Gli USA manipolarono poi il Consiglio di Sicurezza dell’ONU, adottando una risoluzione illegale (votò contro la Jugoslavia, mentre l’URSS si astenne per la presenza nel seggio cinese di un rappresentante del governo di Chiang Kai-Shek), portando 16 paesi a formare una “Forza ONU” a guida statunitense per invadere la Corea del Nord. Forza che giunse a Inchon il 15 settembre e raggiunse rapidamente il 38° Parallelo, che attraversò il 7 ottobre, occupando Pyongyang il 19 ottobre e avvicinando poi il fronte in prossimità del fiume Yalu, confine naturale con la Cina.

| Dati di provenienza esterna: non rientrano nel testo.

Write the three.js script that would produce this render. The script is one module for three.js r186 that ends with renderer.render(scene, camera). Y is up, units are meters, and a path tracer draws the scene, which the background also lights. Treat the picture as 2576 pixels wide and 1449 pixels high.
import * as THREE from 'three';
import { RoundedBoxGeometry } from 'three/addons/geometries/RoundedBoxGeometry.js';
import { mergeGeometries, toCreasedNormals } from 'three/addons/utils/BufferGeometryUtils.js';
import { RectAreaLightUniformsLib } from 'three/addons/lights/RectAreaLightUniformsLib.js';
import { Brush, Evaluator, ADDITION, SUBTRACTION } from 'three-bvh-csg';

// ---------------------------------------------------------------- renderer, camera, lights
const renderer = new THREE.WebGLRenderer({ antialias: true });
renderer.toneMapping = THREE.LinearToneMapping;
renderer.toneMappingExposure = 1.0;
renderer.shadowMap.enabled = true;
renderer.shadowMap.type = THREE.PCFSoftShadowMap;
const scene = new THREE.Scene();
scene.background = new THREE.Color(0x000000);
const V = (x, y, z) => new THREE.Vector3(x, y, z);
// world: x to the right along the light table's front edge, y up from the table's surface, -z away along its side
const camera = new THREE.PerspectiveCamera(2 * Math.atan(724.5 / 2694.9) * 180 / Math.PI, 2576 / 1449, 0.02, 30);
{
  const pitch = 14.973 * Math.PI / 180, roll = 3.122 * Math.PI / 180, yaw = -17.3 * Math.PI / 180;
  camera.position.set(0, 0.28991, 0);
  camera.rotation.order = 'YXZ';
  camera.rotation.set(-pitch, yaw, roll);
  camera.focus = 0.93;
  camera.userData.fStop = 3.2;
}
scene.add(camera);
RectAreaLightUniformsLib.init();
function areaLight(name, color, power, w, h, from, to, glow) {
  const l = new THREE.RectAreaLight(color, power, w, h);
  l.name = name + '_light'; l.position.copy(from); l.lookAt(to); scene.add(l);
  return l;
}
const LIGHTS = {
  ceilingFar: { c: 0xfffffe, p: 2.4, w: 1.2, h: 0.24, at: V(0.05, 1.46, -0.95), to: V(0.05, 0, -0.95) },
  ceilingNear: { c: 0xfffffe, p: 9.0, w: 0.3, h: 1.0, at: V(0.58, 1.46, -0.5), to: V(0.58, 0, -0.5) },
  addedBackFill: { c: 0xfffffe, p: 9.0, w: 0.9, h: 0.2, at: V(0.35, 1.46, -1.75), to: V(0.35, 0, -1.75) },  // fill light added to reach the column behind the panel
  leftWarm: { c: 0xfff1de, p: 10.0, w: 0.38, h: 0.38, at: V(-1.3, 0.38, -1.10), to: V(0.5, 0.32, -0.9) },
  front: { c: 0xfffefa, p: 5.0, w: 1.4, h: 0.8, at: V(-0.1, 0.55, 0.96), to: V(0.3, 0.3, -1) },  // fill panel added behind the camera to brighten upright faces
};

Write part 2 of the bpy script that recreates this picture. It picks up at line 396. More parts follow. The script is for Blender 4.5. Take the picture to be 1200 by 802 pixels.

Gli Stati Uniti dal “quadrilatero di Pusan” (lungo 140km e largo 90) – l’estrema porzione sudorientale della penisola coreana – prima dell’incursione a ad Inchon – era riusciti a costituire la testa di ponte nell’unico pezzo di territorio non controllato dai nord-coreani, contro cui si infransero per due mesi i loro attacchi.

Gli avvertimenti e gli ammonimenti dei dirigenti cinesi non produssero alcun effetto nei policy makers di Washington, che li ignorarono convinti che la propria superiorità tecnologica e i rapporti di forza a livello internazionale avrebbero loro permesso di assicurarsi una rapida vittoria.

Ma così non avvenne.

Il 19 ottobre, i primi volontari cinesi attraversarono il fiume Yalu, e il 25 ottobre conquistarono la prima vittoria sul campo, preludio alla Prima Campagna.

Il 10 giugno dell’anno seguente, i volontari cinesi avevano realizzato 5 vittorie, annichilito 230 mila soldati nemici e stabilizzato di nuovo il fronte sul 38° Parallelo.

Nel luglio del 1951 iniziarono i colloqui per l’armistizio – dopo la quinta campagna cinese vittoriosa – tenutisi prima a Kaesong e poi a Panmunjon, dopo che gli Stati Uniti si erano accorti che cercare di giungere alle acque del fiume Yalu e arrivare ad una vittoria rapida risultavano impossibili, continuando comunque i combattimenti convinti di potere “imporre” le proprie condizioni e credendo di arrivare ad punto di vista di forza sul terreno che non venne mai raggiunto.

Gli USA impiegarono un terzo del proprio esercito, un quinto della propria aereonautica, e circa metà della propria marina nella guerra di Corea, senza successo, contro la resistenza della Nord Corea, i volontari cinesi e l’appoggio, in una seconda fase, dell’URSS.

Il 27 luglio del 1953 fu firmato l’armistizio – tuttora in vigore – suggellando la vittoria sul campo della Corea del Nord e della Cina.

Come ebbe a dichiarare il generale nord-americano Omar Bradley, il 15 maggio del 1951, riguardo all’estensione della Guerra di Corea alla Cina: “la guerra sbagliata, nel posto sbagliato, al momento sbagliato, contro il nemico sbagliato”.

E queste frasi dovrebbero risuonare come un monito per l’attuale establishment statunitense che intende rifare dell’Indo-Pacifico il cuore di una “guerra fredda di nuovo tipo” contro Pechino.